Recorded information —
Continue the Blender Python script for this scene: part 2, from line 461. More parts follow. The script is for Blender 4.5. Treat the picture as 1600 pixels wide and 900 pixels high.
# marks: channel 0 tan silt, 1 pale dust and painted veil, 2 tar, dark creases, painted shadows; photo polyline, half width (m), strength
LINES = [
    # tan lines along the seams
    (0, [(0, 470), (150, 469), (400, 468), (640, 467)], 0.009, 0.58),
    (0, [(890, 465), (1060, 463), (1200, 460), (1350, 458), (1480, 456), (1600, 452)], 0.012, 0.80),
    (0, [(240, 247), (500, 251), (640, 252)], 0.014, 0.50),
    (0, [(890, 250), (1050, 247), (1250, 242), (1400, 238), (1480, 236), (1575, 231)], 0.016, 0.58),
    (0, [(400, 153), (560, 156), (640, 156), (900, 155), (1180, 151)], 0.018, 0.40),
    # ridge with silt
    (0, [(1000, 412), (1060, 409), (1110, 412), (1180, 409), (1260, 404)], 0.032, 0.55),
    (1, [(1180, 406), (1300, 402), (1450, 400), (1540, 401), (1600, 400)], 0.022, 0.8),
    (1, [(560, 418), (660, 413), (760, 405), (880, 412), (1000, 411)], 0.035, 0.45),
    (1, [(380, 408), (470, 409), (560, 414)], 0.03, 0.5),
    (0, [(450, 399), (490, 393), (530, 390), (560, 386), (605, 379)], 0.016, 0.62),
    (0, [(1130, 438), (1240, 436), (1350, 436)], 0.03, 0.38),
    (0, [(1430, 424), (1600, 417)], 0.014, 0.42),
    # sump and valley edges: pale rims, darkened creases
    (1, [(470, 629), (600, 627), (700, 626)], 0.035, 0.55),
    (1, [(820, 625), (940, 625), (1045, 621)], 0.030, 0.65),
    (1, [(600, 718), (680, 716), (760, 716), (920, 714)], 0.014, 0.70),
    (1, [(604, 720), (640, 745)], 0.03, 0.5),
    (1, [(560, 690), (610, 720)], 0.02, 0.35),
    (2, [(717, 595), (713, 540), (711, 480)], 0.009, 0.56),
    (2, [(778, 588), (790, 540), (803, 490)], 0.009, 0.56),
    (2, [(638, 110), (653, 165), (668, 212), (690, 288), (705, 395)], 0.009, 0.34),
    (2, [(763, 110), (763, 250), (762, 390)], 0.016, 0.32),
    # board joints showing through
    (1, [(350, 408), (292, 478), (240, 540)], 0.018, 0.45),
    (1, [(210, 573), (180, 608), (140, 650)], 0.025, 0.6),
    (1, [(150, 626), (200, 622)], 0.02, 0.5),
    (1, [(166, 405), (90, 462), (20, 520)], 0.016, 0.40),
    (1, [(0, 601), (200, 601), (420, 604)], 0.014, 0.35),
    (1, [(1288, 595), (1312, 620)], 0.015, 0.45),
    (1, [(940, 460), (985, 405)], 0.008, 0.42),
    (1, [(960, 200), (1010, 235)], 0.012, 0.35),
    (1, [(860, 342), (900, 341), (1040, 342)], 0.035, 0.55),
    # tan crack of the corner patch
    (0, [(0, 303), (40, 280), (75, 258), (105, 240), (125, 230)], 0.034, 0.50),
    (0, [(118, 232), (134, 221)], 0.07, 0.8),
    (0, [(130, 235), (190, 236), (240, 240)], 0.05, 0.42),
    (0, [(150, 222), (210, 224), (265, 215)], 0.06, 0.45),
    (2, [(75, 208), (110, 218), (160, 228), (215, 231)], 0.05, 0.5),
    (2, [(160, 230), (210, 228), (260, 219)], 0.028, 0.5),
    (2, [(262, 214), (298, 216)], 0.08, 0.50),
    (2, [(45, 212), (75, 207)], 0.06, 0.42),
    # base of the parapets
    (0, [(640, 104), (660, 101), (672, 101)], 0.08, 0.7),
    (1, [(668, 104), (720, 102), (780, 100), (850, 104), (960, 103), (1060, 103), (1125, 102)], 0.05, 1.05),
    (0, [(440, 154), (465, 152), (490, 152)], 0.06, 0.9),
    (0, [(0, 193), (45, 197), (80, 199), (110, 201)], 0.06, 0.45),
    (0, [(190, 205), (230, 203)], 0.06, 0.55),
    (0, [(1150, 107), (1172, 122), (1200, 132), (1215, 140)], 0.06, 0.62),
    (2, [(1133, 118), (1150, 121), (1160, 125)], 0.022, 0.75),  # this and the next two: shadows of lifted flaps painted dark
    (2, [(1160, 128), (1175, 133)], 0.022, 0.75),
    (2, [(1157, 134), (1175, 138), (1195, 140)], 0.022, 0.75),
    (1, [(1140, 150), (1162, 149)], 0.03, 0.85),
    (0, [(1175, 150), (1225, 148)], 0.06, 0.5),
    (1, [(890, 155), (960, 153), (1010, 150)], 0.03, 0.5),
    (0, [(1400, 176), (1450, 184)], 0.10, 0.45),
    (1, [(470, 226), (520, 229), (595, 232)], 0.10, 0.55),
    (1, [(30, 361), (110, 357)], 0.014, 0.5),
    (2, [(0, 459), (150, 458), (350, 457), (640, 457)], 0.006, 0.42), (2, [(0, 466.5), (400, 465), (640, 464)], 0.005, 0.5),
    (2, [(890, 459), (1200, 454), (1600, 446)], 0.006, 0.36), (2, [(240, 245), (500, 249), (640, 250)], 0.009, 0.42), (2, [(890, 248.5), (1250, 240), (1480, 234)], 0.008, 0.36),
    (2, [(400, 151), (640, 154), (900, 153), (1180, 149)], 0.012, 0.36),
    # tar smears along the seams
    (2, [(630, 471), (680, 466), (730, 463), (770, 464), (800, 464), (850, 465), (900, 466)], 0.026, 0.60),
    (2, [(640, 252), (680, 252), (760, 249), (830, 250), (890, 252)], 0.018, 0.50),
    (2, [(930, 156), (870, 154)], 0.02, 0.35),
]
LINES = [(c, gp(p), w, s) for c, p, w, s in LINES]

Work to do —
Take the lines above and print them exactly.

Exercise result —
Continue the Blender Python script for this scene: part 2, from line 461. More parts follow. The script is for Blender 4.5. Treat the picture as 1600 pixels wide and 900 pixels high.
# marks: channel 0 tan silt, 1 pale dust and painted veil, 2 tar, dark creases, painted shadows; photo polyline, half width (m), strength
LINES = [
    # tan lines along the seams
    (0, [(0, 470), (150, 469), (400, 468), (640, 467)], 0.009, 0.58),
    (0, [(890, 465), (1060, 463), (1200, 460), (1350, 458), (1480, 456), (1600, 452)], 0.012, 0.80),
    (0, [(240, 247), (500, 251), (640, 252)], 0.014, 0.50),
    (0, [(890, 250), (1050, 247), (1250, 242), (1400, 238), (1480, 236), (1575, 231)], 0.016, 0.58),
    (0, [(400, 153), (560, 156), (640, 156), (900, 155), (1180, 151)], 0.018, 0.40),
    # ridge with silt
    (0, [(1000, 412), (1060, 409), (1110, 412), (1180, 409), (1260, 404)], 0.032, 0.55),
    (1, [(1180, 406), (1300, 402), (1450, 400), (1540, 401), (1600, 400)], 0.022, 0.8),
    (1, [(560, 418), (660, 413), (760, 405), (880, 412), (1000, 411)], 0.035, 0.45),
    (1, [(380, 408), (470, 409), (560, 414)], 0.03, 0.5),
    (0, [(450, 399), (490, 393), (530, 390), (560, 386), (605, 379)], 0.016, 0.62),
    (0, [(1130, 438), (1240, 436), (1350, 436)], 0.03, 0.38),
    (0, [(1430, 424), (1600, 417)], 0.014, 0.42),
    # sump and valley edges: pale rims, darkened creases
    (1, [(470, 629), (600, 627), (700, 626)], 0.035, 0.55),
    (1, [(820, 625), (940, 625), (1045, 621)], 0.030, 0.65),
    (1, [(600, 718), (680, 716), (760, 716), (920, 714)], 0.014, 0.70),
    (1, [(604, 720), (640, 745)], 0.03, 0.5),
    (1, [(560, 690), (610, 720)], 0.02, 0.35),
    (2, [(717, 595), (713, 540), (711, 480)], 0.009, 0.56),
    (2, [(778, 588), (790, 540), (803, 490)], 0.009, 0.56),
    (2, [(638, 110), (653, 165), (668, 212), (690, 288), (705, 395)], 0.009, 0.34),
    (2, [(763, 110), (763, 250), (762, 390)], 0.016, 0.32),
    # board joints showing through
    (1, [(350, 408), (292, 478), (240, 540)], 0.018, 0.45),
    (1, [(210, 573), (180, 608), (140, 650)], 0.025, 0.6),
    (1, [(150, 626), (200, 622)], 0.02, 0.5),
    (1, [(166, 405), (90, 462), (20, 520)], 0.016, 0.40),
    (1, [(0, 601), (200, 601), (420, 604)], 0.014, 0.35),
    (1, [(1288, 595), (1312, 620)], 0.015, 0.45),
    (1, [(940, 460), (985, 405)], 0.008, 0.42),
    (1, [(960, 200), (1010, 235)], 0.012, 0.35),
    (1, [(860, 342), (900, 341), (1040, 342)], 0.035, 0.55),
    # tan crack of the corner patch
    (0, [(0, 303), (40, 280), (75, 258), (105, 240), (125, 230)], 0.034, 0.50),
    (0, [(118, 232), (134, 221)], 0.07, 0.8),
    (0, [(130, 235), (190, 236), (240, 240)], 0.05, 0.42),
    (0, [(150, 222), (210, 224), (265, 215)], 0.06, 0.45),
    (2, [(75, 208), (110, 218), (160, 228), (215, 231)], 0.05, 0.5),
    (2, [(160, 230), (210, 228), (260, 219)], 0.028, 0.5),
    (2, [(262, 214), (298, 216)], 0.08, 0.50),
    (2, [(45, 212), (75, 207)], 0.06, 0.42),
    # base of the parapets
    (0, [(640, 104), (660, 101), (672, 101)], 0.08, 0.7),
    (1, [(668, 104), (720, 102), (780, 100), (850, 104), (960, 103), (1060, 103), (1125, 102)], 0.05, 1.05),
    (0, [(440, 154), (465, 152), (490, 152)], 0.06, 0.9),
    (0, [(0, 193), (45, 197), (80, 199), (110, 201)], 0.06, 0.45),
    (0, [(190, 205), (230, 203)], 0.06, 0.55),
    (0, [(1150, 107), (1172, 122), (1200, 132), (1215, 140)], 0.06, 0.62),
    (2, [(1133, 118), (1150, 121), (1160, 125)], 0.022, 0.75),  # this and the next two: shadows of lifted flaps painted dark
    (2, [(1160, 128), (1175, 133)], 0.022, 0.75),
    (2, [(1157, 134), (1175, 138), (1195, 140)], 0.022, 0.75),
    (1, [(1140, 150), (1162, 149)], 0.03, 0.85),
    (0, [(1175, 150), (1225, 148)], 0.06, 0.5),
    (1, [(890, 155), (960, 153), (1010, 150)], 0.03, 0.5),
    (0, [(1400, 176), (1450, 184)], 0.10, 0.45),
    (1, [(470, 226), (520, 229), (595, 232)], 0.10, 0.55),
    (1, [(30, 361), (110, 357)], 0.014, 0.5),
    (2, [(0, 459), (150, 458), (350, 457), (640, 457)], 0.006, 0.42), (2, [(0, 466.5), (400, 465), (640, 464)], 0.005, 0.5),
    (2, [(890, 459), (1200, 454), (1600, 446)], 0.006, 0.36), (2, [(240, 245), (500, 249), (640, 250)], 0.009, 0.42), (2, [(890, 248.5), (1250, 240), (1480, 234)], 0.008, 0.36),
    (2, [(400, 151), (640, 154), (900, 153), (1180, 149)], 0.012, 0.36),
    # tar smears along the seams
    (2, [(630, 471), (680, 466), (730, 463), (770, 464), (800, 464), (850, 465), (900, 466)], 0.026, 0.60),
    (2, [(640, 252), (680, 252), (760, 249), (830, 250), (890, 252)], 0.018, 0.50),
    (2, [(930, 156), (870, 154)], 0.02, 0.35),
]
LINES = [(c, gp(p), w, s) for c, p, w, s in LINES]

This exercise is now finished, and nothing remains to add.